**STATED PROBLEM:** Go through the listing and copy each line with the string "More".
* START PROVIDED RECORDS *
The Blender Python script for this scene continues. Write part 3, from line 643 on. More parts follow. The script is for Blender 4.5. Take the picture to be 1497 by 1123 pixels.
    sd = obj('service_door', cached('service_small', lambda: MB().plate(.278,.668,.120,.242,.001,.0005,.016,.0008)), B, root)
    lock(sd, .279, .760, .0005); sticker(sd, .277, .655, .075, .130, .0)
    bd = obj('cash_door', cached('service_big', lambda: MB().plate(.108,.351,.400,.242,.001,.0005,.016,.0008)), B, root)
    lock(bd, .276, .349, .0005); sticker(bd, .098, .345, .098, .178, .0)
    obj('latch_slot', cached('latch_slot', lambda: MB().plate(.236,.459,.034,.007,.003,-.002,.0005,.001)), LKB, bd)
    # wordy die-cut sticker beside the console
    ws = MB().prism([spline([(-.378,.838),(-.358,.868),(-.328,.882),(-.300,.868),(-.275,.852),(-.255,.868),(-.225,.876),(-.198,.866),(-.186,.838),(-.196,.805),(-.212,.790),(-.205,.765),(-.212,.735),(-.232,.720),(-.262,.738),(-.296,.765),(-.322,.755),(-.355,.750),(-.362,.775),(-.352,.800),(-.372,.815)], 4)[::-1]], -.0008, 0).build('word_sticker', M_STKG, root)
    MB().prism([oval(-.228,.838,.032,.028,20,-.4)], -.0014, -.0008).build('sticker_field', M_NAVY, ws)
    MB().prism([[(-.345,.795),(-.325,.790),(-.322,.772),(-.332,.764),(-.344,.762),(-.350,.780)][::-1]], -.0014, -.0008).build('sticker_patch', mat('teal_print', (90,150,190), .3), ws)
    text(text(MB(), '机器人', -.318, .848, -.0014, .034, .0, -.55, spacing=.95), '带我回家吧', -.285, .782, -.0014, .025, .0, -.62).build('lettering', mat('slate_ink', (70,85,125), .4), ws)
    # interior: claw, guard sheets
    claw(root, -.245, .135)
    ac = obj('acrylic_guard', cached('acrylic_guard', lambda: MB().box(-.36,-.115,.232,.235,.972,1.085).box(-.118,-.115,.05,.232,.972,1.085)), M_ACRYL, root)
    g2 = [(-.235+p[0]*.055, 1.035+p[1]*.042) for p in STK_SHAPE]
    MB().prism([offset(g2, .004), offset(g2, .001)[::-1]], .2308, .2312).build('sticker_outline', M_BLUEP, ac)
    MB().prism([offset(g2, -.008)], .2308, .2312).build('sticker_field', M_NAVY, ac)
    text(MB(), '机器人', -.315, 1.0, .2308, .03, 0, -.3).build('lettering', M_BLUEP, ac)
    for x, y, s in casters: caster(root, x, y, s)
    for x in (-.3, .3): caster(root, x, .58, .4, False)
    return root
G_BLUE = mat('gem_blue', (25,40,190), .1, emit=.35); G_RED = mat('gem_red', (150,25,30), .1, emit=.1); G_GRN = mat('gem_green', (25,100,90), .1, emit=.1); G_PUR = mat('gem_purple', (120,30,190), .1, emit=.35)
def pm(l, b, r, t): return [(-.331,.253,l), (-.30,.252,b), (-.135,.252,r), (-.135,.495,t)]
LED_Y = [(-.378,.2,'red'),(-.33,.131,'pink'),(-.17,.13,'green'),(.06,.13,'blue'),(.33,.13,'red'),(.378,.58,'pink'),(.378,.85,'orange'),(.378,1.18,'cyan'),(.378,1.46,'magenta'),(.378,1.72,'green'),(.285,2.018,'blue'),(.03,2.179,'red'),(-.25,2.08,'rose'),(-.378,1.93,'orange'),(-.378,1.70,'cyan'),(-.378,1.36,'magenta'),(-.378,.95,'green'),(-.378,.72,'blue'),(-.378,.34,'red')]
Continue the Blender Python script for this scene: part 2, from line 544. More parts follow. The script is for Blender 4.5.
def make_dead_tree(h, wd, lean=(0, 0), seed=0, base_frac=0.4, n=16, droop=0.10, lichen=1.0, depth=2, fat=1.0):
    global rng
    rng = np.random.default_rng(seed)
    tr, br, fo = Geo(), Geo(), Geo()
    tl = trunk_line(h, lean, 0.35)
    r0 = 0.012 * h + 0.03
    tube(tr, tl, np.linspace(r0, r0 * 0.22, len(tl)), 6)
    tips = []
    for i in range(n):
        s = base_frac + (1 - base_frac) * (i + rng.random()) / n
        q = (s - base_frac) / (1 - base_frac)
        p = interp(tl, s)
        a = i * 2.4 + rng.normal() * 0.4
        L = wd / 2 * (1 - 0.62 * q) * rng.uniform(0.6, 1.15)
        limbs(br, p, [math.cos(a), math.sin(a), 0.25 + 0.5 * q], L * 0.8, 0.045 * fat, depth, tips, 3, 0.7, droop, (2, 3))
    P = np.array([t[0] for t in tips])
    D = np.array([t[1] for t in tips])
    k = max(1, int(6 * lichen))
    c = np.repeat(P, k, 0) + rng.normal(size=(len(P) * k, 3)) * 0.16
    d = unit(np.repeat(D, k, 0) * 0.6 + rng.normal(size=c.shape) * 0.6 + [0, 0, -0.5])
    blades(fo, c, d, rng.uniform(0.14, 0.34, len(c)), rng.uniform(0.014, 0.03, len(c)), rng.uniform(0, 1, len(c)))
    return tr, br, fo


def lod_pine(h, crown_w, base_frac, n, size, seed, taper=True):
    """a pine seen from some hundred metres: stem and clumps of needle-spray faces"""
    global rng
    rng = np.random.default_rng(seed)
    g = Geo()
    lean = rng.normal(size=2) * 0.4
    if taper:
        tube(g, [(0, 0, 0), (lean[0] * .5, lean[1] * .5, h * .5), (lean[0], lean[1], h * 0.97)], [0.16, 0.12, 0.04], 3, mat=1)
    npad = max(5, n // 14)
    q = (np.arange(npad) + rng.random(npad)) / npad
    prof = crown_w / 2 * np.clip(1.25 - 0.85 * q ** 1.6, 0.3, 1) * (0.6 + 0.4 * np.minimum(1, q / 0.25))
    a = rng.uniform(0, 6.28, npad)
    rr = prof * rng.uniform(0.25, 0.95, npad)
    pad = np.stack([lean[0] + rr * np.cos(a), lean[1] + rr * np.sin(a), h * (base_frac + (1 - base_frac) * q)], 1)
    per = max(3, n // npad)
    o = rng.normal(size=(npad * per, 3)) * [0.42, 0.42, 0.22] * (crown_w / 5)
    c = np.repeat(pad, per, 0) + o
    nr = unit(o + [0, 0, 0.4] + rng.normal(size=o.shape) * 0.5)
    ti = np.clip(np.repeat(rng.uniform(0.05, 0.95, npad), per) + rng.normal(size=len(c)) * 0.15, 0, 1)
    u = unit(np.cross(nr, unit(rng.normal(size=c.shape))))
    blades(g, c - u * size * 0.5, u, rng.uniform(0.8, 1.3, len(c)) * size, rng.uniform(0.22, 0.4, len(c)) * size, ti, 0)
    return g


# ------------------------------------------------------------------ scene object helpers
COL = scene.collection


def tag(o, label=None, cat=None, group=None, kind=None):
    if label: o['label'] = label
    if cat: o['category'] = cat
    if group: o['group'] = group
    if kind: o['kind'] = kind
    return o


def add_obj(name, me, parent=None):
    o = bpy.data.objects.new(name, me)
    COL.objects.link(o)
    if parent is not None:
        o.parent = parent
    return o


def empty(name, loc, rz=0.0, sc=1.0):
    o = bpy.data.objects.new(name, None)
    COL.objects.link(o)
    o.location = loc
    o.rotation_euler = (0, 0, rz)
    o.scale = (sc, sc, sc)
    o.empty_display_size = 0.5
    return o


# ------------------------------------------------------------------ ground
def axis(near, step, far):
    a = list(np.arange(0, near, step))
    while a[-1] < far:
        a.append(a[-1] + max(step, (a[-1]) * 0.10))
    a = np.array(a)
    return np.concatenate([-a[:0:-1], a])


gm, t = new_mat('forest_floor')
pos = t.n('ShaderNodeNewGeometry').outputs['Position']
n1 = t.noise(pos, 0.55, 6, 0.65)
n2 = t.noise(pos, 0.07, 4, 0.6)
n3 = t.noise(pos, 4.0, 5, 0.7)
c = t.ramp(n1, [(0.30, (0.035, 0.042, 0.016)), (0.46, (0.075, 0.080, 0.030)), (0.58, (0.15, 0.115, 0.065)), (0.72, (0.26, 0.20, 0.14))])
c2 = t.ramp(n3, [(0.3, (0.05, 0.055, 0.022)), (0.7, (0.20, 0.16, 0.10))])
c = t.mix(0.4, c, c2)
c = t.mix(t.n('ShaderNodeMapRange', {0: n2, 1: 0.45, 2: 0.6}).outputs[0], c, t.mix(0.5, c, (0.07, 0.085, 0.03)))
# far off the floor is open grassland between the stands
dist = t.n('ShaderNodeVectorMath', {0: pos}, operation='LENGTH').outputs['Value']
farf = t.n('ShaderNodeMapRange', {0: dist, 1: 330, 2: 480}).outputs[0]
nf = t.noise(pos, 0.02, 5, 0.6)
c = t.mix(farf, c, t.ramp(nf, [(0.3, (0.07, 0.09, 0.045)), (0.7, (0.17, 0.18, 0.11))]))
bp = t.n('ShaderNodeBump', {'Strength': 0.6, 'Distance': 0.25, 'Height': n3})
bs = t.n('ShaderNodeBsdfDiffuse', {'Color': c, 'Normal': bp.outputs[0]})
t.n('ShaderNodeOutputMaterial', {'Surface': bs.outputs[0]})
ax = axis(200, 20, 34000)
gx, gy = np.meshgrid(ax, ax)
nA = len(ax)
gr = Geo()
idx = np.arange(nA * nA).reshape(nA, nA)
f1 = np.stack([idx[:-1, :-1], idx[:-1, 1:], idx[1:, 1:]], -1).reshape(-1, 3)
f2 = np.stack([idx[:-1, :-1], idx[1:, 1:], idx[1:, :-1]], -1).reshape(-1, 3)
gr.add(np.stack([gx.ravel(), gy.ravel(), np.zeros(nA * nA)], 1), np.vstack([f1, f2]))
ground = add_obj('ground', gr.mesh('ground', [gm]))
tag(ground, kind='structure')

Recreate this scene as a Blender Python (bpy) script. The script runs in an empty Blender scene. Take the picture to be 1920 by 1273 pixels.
* END PROVIDED RECORDS *
**SOLUTION BELOW:**
The Blender Python script for this scene continues. Write part 3, from line 643 on. More parts follow. The script is for Blender 4.5. Take the picture to be 1497 by 1123 pixels.
Continue the Blender Python script for this scene: part 2, from line 544. More parts follow. The script is for Blender 4.5.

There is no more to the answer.